Farming News - Horsemeat Scandal: report recommends creating dedicated food crime unit

Horsemeat Scandal: report recommends creating dedicated food crime unit

 

The professor tasked with making recommendations to the government in the wake of the horsemeat scandal, which sent shockwaves up and down the meat supply chain earlier this year, has recommended setting up a dedicated police unit to investigate and deal with similar food- related issues in the future.

 

Releasing his interim report on Thursday, Professor Chris Elliott, Director of the Institute for Global Food Security at Queen's University Belfast, identified weaknesses in the UK's supply chain networks and made a number of recommendations to the government.

 

The 'horsemeat scandal' first broke in the UK in January, when the joint Food Standards Agencies of UK and Ireland began investigating burgers manufactured in Northern and Southern Ireland for sale in a number of supermarkets which were labelled as being 100 percent beef, but were found to contain horsemeat. The investigation uncovered widespread mislabelling and criminality across Europe, including 'Halal' products found to contain traces of pigmeat, products labelled as beef containing 100 percent horsemeat and adulteration of foods (workers at one plant in the Netherlands told of how they were made to mix horsemeat with defrosted beef that was, in some cases, so old that it had turned green and they were forced to cover their faces to block out the smell.) It also sparked questions about traceability and the sustainability of the current food system and our attitude to food, particularly 'prestigious' products like beef.   

 

The scandal, which quickly became the largest and arguably most significant case of food fraud in the 21st Century led to the closure of a number of companies, withdrawal of millions of processed meat products and helped independent retailers enjoy a surge in popularity, although a Europe-wide investigation has led to very few prosecutions.

 

Professor Elliott said criminal elements in the supply chain were responsible for the crisis and that criminals, attracted to the food industry by "the potential for huge profits and low risks", are currently operating in unknown numbers, their operations left relatively unchecked.

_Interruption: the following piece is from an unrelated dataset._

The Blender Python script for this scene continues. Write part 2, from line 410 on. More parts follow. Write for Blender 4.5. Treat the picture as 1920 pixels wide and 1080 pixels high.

However, at the time of the horsemeat crisis, Manchester Business School Professor karel Williams told Farming Online, "The official line is that horsemeat is not a food safety issue, we are the victims of mafia fraud and the supermarkets should test more. This is both naive and a distraction. The problem is long and constantly shifting adversarial supply chains, where processors are buying in on price and the delivery by 40 tonne chiller truck comes from somewhere different each week."

 

Food policy professor Tim Lang, also speaking in February, the reflex action of blaming criminal gangs for the contamination, was too "convenient". He said that, contrary to the "bad apple theory" of unscrupulous traders in other countries, evidence suggests that the scandal is the result of a "systemic failure, where some of the biggest, most powerful, highly capitalised and ruthless controlling companies in the food system have been found to be selling horsemeat" in violation of contracts. He added, "This isn't about safety, it's about trust… money, power and control; the Food Standards Agency inspectors have been slashed and cut. We can't have industry policing itself, that's what's gone wrong; the big food companies didn't actually have the power they said they had."     

 

Nevertheless, Elliott urged government and industry to work together and form 'intelligence hubs' to gather and share information on food fraud and related crimes. He called for a 'zero tolerance' policy for food fraud, to discourage "minor dishonesties" and punish major ones, including the formation of a dedicated Food Crime Unit, based on police units working in a number of Northern European countries.

 

Demanding "clear leadership and coordination of investigations and prosecutions," he suggested the new crime unit be administered by the FSA.

 

Commenting on the findings, Defra Secretary Owen Paterson said on Thursday, "The UK food industry already has robust procedures to ensure they deliver high quality food to consumers and food businesses have a legal duty to uphold the integrity of food they sell. It is rightly highly regarded across the world and we must not let anything undermine this or the confidence of consumers in the integrity of their food. We will continue to work closely with the food industry, enforcement agencies and across local and central Government to improve intelligence on food fraud and our response to it."

 

He said "Significant action" is already being taken to prevent and identify food crime, including unannounced inspections of meat cutting plants, which have increased in frequency since the scandal and food testing, which also increased in the wake of the horsemeat debacle.

 

A food Standards Agency spokesperson said "The need for a more coordinated and proactive approach to food crime is the principal theme of the report and Professor Elliott is right to highlight that there is a role for central government, local authorities and the food industry to play in this area. We know from the horse meat incident that food supply chains are complex and international. We support the European Commission in its work to establish a European Union food fraud unit, to which the FSA has seconded staff, so we are better able to protect consumers from fraud along the whole food chain across the whole of Europe."

 

Elliott's investigation was commissioned by Defra and the Department for Health. The full report will be published in Spring 2014.